2009年8月20日木曜日

死生観を取り戻す。お墓を起点とした、もうひとつの共同体づくり。


本稿は仏教タイムスから依頼されて寄稿したものです。9月上旬に掲載の予定。

 映画「おくりびと」は、われわれ僧侶の間では「宗教抜き」の映画として話題となった。「葬儀」を扱って大ヒットしたこの映画には、宗教の教えはもちろん、住職も寺もていねいに取り除かれていて、まったく姿がない。制作側は、特定の宗教色に偏向することを警戒したのだろうが、また今さら日本人誰にも共通する死生観などすでにないことを承知していたのではないか。たいせつなものは個々人の思いであって、融通の利かない死生観に拘泥されるものであってはならない。そういう規範や因習より個人の自由な価値観が優先されるべき、という風潮は、最近のスピリチュアルブームにも通底するものがある。
 もとより死生観は個人の面貌ほど多様であることに異論はない。「宗教なき死生観」も否定しない。しかし、死生観は人生の経験と学習の中で熟度を深めるものであって、ろくに思索も対話もないまま、「自分らしくありたい」と何でも好き勝手をすることと意味が違う。逆にそういう個人の小さな経験を積み重ねながら、全体のコンセンサスを規範として高めていく共同体のありかたに無関心であっていいのか。
 2002年から、大蓮寺の墓域に生前個人墓「自然」という新しい考え方の墓を設けた。
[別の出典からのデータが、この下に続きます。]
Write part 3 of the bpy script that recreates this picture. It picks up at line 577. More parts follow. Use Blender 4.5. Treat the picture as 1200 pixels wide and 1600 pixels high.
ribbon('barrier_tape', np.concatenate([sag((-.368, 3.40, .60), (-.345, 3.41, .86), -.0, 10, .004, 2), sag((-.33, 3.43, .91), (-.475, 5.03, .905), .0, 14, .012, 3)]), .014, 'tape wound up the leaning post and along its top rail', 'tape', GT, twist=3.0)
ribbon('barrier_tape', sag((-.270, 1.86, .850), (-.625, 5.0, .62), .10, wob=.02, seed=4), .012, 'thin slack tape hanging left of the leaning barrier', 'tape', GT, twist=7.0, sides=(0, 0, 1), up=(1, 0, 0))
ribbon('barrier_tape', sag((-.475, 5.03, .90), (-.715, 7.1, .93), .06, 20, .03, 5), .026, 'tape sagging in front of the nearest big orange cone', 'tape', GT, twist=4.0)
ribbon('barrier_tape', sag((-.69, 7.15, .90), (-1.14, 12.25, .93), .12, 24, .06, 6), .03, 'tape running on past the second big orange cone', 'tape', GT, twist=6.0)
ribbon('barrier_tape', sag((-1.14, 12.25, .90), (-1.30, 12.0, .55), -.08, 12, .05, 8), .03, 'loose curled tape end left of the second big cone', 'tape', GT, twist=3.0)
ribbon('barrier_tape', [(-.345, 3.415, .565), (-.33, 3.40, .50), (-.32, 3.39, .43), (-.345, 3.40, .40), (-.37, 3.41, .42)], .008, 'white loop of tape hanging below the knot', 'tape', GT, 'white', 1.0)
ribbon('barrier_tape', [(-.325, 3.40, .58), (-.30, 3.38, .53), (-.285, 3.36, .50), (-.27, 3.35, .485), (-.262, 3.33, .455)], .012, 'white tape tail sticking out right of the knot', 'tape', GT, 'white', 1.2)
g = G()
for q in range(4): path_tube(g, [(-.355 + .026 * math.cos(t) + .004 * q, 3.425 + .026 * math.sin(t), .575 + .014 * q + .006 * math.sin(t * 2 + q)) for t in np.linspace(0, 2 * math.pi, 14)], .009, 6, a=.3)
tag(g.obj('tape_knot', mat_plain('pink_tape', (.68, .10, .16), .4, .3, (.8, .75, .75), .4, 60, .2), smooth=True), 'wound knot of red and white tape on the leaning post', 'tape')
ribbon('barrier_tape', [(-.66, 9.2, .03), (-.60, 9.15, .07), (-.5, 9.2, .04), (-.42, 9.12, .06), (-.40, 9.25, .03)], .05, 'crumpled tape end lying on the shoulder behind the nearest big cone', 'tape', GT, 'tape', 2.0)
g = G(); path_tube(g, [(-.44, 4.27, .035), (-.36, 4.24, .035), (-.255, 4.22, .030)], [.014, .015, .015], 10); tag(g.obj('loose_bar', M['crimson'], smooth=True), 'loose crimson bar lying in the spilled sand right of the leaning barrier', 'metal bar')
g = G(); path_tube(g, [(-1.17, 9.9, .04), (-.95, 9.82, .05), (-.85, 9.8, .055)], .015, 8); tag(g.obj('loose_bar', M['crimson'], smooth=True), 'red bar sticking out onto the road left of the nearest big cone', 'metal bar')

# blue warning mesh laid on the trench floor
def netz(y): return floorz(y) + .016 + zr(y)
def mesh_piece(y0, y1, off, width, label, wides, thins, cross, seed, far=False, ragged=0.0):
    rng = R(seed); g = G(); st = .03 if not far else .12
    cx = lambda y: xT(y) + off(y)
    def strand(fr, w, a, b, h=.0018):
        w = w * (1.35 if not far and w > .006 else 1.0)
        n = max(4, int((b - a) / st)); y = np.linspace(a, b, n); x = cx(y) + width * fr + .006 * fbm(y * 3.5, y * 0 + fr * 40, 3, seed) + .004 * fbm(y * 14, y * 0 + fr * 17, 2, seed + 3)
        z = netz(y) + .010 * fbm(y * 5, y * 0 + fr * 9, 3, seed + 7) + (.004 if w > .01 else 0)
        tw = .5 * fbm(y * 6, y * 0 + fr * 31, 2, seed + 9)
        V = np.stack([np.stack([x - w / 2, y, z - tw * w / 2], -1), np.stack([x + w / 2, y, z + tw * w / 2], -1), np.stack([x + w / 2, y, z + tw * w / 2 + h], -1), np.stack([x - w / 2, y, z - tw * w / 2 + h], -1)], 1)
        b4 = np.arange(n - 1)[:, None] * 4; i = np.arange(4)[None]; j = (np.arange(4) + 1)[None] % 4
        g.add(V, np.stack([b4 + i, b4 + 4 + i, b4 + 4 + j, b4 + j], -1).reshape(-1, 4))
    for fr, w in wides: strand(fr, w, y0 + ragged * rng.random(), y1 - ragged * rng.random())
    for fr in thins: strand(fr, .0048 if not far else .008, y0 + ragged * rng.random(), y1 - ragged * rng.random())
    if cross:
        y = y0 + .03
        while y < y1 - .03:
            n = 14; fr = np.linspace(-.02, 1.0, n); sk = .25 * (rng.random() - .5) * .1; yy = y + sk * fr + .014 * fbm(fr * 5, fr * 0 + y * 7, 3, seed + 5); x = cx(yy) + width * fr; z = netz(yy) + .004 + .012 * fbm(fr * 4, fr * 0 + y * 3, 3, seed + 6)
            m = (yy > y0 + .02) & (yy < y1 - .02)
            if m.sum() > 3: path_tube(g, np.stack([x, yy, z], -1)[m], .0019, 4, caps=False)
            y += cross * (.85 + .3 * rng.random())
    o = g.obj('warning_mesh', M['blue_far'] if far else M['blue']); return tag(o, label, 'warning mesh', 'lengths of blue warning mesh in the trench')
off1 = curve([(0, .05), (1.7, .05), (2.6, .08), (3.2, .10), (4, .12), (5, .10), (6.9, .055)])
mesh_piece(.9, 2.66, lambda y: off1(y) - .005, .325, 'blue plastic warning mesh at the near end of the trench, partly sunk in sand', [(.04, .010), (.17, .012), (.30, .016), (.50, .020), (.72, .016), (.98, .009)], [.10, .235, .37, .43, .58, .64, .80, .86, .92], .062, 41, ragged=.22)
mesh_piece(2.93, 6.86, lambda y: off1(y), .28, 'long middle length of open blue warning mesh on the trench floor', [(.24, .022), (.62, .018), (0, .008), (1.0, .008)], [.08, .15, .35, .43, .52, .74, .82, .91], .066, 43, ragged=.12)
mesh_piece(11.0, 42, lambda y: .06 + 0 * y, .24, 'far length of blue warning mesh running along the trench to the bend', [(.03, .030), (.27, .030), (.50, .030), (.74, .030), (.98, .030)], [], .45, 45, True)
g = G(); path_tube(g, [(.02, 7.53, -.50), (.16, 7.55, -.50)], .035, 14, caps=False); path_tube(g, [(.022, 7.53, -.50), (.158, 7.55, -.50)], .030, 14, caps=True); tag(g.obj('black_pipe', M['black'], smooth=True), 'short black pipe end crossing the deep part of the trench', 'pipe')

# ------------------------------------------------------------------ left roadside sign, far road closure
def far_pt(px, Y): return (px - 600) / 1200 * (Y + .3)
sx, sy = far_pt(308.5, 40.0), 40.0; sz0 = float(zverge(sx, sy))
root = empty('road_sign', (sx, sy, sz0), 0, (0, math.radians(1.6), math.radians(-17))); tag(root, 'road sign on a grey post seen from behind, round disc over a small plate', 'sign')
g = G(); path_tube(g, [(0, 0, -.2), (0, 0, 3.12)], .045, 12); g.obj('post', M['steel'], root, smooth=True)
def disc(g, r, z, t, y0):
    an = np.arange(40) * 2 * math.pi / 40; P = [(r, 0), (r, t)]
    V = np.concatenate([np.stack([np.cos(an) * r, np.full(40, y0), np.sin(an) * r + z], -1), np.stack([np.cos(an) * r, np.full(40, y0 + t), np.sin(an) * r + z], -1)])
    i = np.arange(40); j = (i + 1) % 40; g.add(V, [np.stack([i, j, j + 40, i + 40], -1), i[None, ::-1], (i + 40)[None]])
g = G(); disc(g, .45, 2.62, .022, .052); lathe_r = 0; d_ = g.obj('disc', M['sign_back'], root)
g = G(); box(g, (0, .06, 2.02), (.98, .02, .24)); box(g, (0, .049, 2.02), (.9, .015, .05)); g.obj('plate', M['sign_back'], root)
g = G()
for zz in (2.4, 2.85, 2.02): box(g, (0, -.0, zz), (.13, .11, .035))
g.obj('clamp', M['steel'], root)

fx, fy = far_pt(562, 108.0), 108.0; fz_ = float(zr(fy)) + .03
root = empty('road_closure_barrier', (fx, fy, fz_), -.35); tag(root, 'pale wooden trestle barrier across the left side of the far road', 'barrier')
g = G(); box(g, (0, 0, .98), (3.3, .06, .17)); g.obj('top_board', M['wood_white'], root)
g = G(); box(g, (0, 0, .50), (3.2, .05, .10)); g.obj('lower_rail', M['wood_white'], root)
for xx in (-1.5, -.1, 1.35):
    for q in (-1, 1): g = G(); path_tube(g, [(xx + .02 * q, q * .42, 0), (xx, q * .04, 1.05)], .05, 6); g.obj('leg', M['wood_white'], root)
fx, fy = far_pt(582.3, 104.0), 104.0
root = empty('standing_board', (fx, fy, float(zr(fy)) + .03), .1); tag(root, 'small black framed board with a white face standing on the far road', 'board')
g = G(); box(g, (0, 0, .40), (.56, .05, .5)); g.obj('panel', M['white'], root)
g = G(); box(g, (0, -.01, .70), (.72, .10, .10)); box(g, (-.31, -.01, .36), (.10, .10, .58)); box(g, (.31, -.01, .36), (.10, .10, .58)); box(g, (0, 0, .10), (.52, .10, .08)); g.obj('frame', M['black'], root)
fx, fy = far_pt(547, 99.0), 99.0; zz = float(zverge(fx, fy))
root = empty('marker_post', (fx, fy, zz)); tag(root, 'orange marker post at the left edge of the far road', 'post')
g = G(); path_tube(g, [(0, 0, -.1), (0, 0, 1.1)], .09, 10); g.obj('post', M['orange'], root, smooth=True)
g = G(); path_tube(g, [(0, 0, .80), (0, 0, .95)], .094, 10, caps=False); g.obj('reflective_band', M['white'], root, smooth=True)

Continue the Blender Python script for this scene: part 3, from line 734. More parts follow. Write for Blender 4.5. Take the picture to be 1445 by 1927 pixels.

すでに申し込みをされた会員は80名を超えたが、大方はまだ元気な人たちで、年三回の合同供養のほかに、セミナーやバスツアー、懇親会等で互いの交流を深めてきた。生前に個人の資格でお墓を準備するということは(申し込みを受けた直後に個人の墓碑を建碑する)、死を見据えてこれからを生きるということであり、それを血縁を超えて会員どうしで支えあおうというのが、この墓のポリシーだ。最初は一人ひとりは他人でも、「自然」を出会いの場として、やがて互いを供養しあえるような、共同体的な関係づくりを目指している。
 一般に年齢を重ねれば、自ずと死生観は深まるというが、どうもそれは疑わしい。「自然」申し込みに際し、これまで200人以上の中高年と面談してきたが、熟年世代であっても、痩せた死生観しか持ち合わせない人も少なくない。かつては地域共同体の中で継承されてきた生死にまつわる作法や知恵が途絶え、現代ではそれに代わってインターネットで収集したような情報や知識が幅を利かす。しかし、死生観とは検索エンジンで手軽に巡りあえるものではないだろう。
「自然」の場合も、個人墓といいながら、その根幹を成しているのは会員どうしがともに向き合う生死の共同体験だ。入会当初は戸惑いがちだった会員たちも、お寺が織りなすさまざまな「場」から、死生観の基本を学びとっていく。毎年夏に行う会員セミナーでは、葬送の変化の様々を学習しているし、生前戒名授与の道場には、すでに会員の七割が結縁した。
 日本全国に8万もの寺があるというが、私は、寺こそがそれぞれの地域における死生観形成の拠点でなくてはならないと思う。
 役所も学校も親も教えてくれない「いのち」「生死」について、地域社会に問い続け、また学びの場を持続的に提供すること。葬儀や墓についての学習や相談は、その入り口として誰にも馴染みやすいものだろう。また、「いのち」の視点から積極的に社会問題にも関心を寄せていってほしい。このたび実施した大蓮寺のエンディングセミナーでも、グリーフケアや在宅ホスピス、脳死・臓器移植問題などを話題に取り上げたが、いずれも生死の問題を「私事」に閉じ込めずに、たえず公共的な視点で問い返して、開かれた関係をつくりあげていくことをねらいとしている。当事者のみならず、専門家や市民を巻き込み、多様な知恵と実践を出し合うことによって、地域全体の潜在力を高めていく。それはやがて、死生観についての共感や合意を育み、「いのち」を主体としたまちづくりへとつながっていくだろう。
 「死生観なき現代」に向けて、生死の道を架橋するのは仏教の大きな使命である。それも、上から目線の布教伝道ではなく、地域の暮らしや人々の生き方と対話、協働を通して、仏教の実践的強度を高めていかなくてはならない。同時にそういう臨床的な態度から数々の仏典を読み込めば、それぞれが「生きる思想書」として新たな指標を与えてくれるにちがいない。大蓮寺の塔頭應典院では、この秋から現代人に向けたさまざまな仏典講座も開催する。
その地平の行方に、日本人の死生観を支えてきたゆたかな土壌として、日本仏教の可能性が再び見出せる、と思う。